Dijo no sé quién, y yo estoy de acuerdo, que las estaciones del año existen para que podamos experimentar emociones que sean nuevas y viejas a la vez. Para combinar novedad con rutina. El ciclo de muerte y resurrección, presente en todos los mitos fundacionales de nuestra cultura, lo vemos en letras mayúsculas en la naturaleza. ¿Puso Cristo el ejemplo del grano que muere para poder dar vida porque lo tomó de las estaciones? ¿O Creó Dios Padre la naturaleza así, a imagen de Jesús? Quizá estas conjeturas teológicas exceden el ámbito de la tribuna pero, amigos… el otoño me pone tierno. Ya sé que aún es pronto, y que queda el veranillo del membrillo. Pero, en cuanto una brisa entibia la tarde, después de semanas de fuego, el cuerpo se conmueve. Ocurre igual con el golpe del primer azahar o la primera jacaranda florecida. Parece que las estaciones existieran para que los hombres seamos un poco poetas, cuatro veces al año. Para que recordemos que no somos del todo de este mundo, cuando una nostalgia azul nos ensimisma y nos preguntamos ¿de qué narices irá la vida?

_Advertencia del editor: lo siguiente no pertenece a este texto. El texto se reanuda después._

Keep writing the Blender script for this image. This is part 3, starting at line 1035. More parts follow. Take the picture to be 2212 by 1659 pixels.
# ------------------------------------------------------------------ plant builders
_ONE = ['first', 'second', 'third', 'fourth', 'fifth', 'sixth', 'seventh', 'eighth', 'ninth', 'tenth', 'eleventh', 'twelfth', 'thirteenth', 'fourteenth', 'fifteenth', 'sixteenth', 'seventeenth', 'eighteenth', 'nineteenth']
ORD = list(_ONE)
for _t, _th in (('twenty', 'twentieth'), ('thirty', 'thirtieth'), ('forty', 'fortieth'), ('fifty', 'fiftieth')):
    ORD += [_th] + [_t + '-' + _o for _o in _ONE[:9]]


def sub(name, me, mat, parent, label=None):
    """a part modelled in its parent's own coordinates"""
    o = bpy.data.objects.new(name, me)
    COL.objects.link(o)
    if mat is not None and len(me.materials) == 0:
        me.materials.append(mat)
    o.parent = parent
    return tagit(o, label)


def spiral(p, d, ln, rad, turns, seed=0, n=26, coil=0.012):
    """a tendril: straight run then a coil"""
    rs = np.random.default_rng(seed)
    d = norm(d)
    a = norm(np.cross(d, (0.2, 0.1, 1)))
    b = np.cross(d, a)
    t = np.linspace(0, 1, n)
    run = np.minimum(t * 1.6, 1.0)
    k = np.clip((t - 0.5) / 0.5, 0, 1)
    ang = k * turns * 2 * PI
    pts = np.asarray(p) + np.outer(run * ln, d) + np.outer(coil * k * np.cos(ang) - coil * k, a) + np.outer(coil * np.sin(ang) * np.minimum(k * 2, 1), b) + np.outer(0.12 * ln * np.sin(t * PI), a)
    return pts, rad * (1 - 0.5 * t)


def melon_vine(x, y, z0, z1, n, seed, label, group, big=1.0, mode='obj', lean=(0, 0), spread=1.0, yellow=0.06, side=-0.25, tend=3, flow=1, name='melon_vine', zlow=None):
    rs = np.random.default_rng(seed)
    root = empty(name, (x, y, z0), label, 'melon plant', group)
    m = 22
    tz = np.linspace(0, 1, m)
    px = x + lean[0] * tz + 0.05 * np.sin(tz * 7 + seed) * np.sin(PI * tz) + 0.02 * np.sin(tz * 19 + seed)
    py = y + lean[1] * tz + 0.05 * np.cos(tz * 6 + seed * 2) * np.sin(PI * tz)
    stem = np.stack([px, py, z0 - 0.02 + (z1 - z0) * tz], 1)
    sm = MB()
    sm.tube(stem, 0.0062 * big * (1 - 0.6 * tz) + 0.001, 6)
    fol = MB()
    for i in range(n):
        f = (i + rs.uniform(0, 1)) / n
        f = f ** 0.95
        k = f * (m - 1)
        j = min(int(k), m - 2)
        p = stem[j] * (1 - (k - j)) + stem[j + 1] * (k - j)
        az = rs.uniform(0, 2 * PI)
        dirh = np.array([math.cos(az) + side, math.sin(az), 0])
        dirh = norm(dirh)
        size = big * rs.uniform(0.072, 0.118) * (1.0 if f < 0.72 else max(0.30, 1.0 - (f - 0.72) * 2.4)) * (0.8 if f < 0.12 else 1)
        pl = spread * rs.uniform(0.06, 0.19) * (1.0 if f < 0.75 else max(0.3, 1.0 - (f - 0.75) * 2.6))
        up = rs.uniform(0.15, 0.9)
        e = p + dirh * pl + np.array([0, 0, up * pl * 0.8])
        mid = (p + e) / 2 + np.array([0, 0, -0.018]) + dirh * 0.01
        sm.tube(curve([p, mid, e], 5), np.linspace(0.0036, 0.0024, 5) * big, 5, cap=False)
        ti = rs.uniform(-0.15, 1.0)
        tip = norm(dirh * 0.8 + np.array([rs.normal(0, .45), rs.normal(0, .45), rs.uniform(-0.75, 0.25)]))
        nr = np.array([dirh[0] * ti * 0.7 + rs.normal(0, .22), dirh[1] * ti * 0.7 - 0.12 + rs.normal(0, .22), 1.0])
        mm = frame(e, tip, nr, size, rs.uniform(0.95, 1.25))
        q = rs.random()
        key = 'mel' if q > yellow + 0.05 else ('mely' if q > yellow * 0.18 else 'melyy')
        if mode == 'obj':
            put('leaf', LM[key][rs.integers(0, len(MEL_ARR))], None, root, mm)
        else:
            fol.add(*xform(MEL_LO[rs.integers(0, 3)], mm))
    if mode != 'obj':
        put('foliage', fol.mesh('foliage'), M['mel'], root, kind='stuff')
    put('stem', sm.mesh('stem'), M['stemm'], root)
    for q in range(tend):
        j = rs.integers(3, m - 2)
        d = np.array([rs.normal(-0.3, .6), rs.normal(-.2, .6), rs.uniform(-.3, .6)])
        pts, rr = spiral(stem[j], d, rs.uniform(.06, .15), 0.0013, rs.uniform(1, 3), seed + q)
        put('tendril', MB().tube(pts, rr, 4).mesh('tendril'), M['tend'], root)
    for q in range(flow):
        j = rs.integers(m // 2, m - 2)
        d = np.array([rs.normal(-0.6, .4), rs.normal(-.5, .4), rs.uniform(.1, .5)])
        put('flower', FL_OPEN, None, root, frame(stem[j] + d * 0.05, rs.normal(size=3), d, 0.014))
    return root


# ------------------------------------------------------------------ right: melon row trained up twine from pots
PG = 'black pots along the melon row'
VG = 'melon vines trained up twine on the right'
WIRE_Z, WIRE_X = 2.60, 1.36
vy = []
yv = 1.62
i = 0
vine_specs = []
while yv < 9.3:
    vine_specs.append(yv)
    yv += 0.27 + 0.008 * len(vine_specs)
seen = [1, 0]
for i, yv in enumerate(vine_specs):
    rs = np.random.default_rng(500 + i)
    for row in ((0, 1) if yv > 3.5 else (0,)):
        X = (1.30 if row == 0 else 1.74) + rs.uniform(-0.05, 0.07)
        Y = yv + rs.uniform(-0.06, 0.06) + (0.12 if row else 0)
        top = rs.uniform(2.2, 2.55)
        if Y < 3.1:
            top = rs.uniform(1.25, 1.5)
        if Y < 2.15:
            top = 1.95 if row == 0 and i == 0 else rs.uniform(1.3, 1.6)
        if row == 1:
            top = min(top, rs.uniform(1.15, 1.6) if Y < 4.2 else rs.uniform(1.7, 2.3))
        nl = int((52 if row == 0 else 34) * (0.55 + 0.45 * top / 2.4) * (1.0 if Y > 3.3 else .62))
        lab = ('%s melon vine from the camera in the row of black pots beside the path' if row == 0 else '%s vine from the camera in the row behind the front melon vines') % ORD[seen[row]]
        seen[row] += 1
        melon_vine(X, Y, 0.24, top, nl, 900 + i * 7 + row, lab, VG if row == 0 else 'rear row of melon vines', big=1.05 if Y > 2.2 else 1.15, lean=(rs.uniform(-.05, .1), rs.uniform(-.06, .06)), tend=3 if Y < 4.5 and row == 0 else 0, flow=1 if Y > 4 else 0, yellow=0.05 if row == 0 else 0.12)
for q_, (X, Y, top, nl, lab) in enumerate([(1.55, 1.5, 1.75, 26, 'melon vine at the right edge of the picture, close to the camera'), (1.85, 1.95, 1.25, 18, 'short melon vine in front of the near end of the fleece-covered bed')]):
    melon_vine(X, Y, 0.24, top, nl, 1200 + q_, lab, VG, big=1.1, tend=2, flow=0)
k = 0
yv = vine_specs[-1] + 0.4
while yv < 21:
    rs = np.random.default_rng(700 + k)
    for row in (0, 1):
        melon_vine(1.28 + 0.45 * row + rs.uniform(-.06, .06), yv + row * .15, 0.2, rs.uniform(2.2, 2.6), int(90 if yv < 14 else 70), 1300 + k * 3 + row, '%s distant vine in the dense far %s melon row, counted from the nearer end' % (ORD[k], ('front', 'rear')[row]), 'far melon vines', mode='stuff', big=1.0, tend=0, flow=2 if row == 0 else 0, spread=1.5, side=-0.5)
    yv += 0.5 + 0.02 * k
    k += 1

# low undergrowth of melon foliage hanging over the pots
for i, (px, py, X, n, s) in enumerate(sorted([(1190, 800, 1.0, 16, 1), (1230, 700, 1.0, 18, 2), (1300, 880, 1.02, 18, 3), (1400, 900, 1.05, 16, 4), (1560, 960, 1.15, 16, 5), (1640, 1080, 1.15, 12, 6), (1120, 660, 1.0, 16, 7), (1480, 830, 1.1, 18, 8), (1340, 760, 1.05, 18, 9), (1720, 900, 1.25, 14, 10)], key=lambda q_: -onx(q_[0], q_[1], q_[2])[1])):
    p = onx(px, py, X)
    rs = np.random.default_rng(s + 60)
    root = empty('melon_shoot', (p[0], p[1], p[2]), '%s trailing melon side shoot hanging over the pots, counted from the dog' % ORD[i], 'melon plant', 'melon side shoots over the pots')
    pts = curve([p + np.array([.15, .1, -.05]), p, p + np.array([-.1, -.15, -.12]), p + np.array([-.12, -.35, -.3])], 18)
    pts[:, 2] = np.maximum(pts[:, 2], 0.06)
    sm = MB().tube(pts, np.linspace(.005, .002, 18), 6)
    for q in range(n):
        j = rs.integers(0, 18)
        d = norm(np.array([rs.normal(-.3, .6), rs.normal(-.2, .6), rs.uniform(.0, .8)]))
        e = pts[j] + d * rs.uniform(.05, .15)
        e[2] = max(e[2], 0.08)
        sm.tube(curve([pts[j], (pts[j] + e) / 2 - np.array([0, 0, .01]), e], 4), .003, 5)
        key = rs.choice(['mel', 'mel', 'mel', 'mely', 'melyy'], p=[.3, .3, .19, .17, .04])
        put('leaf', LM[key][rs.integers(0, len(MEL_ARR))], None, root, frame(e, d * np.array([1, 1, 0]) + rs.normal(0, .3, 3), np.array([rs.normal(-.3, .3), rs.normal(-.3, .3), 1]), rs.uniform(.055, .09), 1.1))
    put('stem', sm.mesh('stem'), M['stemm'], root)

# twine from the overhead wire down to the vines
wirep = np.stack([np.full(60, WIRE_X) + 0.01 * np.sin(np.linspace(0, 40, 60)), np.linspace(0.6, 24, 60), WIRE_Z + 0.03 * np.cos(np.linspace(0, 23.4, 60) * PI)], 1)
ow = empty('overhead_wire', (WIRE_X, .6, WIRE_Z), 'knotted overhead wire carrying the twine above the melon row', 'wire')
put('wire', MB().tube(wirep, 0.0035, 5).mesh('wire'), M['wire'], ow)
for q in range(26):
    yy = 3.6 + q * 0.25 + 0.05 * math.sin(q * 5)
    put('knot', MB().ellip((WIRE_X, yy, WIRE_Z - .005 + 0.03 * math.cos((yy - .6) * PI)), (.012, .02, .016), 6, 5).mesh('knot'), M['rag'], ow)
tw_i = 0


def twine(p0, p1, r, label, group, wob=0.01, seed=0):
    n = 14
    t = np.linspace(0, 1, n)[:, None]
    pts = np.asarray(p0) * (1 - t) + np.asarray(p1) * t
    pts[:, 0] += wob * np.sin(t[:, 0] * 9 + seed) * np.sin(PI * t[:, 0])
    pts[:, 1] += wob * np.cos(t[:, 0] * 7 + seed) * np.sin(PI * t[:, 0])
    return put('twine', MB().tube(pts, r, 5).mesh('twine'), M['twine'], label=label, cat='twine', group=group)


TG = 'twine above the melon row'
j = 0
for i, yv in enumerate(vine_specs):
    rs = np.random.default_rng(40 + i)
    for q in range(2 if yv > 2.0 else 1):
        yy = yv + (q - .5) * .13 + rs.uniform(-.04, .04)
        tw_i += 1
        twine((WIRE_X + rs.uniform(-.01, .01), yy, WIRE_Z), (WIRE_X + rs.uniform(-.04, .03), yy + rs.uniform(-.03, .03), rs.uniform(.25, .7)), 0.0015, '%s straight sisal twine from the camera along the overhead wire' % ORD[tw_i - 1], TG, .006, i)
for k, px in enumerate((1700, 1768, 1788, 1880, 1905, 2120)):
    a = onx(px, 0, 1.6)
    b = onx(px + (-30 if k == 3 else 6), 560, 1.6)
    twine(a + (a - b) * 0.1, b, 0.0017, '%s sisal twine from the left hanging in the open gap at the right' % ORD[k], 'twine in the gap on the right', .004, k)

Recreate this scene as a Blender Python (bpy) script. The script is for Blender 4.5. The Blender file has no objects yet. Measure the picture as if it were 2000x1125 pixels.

En septiembre muchos empiezan a coleccionar cosas que venden en los quioscos. Otros se apuntan a los gimnasios, tras el verano panzón y relajado. Las academias de inglés hacen su agosto cuando termina agosto. Por muchas decepciones que se acumulen, hay algo en el ser humano que le lleva a decir: ahora comienzo. Dejar de fumar es un clásico, como levantar pesas. Estos propósitos estacionales son signos de algo mayor, de algo profundo. Nos gustaría nacer de nuevo, empezar otra vez pero esta vez ya sí. Esta vez sí que sí. Que el ciego voluntarismo de estos impulsos no nos despiste de lo esencial: estamos vivos todavía y podemos cambiar. ¿Mucho? Me temo que no; parte de la sabiduría que se puede adquirir con la edad consiste en aceptar lo que no se puede cambiar, abrazar la realidad tal cual es. Pero un exceso de aceptación, una conformidad total en el propio ser haría imposible el avance, la mejora personal, incluso la comunicación humana. Una cantidad relativa de desasosiego –sin llegar al nivel de Fernando Pessoa– nos empuja a buscar nuevos logros, nuevos proyectos. Cuando suena el despertador, implacable como la hoja de una guillotina, es bonito tener un motivo para lanzarnos al torrente frenético de la rutina. No importa que esa ilusión sea pequeña. Septiembre es el mes del recomienzo, incluso para los que repiten curso, de abrir la libreta en blanco y estrenar lápices y bolígrafos. Somos hombres porque volvemos a la carga. Si no, seríamos piedras.
A veces, es cierto, desearíamos ser piedras: “Dichoso el árbol, que es apenas sensitivo, / y más la piedra dura porque esa ya no siente, / pues no hay dolor más grande que el dolor de ser vivo, / ni mayor pesadumbre que la vida consciente”. Entendemos a Ruben Darío, ay, cómo no hacerlo. A veces, uno querría darse de baja de la vida, no tener preocupaciones ni facturas, ser como un perro que olfatea, come y duerme. Sin embargo, después de haber parado, y haber recompuesto el semblante, volvemos a la carga. El torrente comienza y recomienza, y se nos llama a sumarnos a esta fuga musical a muchas voces. “Que prosigue el poderoso drama, y que tú puedes contribuir con un verso”, decía Whitman.
¿Cuál es su pequeña ilusión nueva, amigo lector, su propósito septembrino? Ay de aquel que no la tenga, por ridícula, por inconfesable que sea. ¿Alguien dijo que escribir es exponerse? Me expondré, pues, y les confesaré un detalle pequeño, quizá ridículo de puro menor, pero que hace que me sienta raramente animado. Por primera vez en mi vida he despiezado un pollo. Lo vi en un reel de Instagram y me dije ¡qué demonios! y compré el pollo entero, como hacía mi abuela. Tras mi momento a lo Jack The Ripper, ahora lo tengo congelado por filetes, muslos y contramuslos, y ya estoy pensando en comprar mejores cuchillos de cocina. ¿Tontería? Quizá. Pero estas cosas dan la vida. Si encuentra usted su pequeño ahora comienzo, todo lo demás vendrá rodado.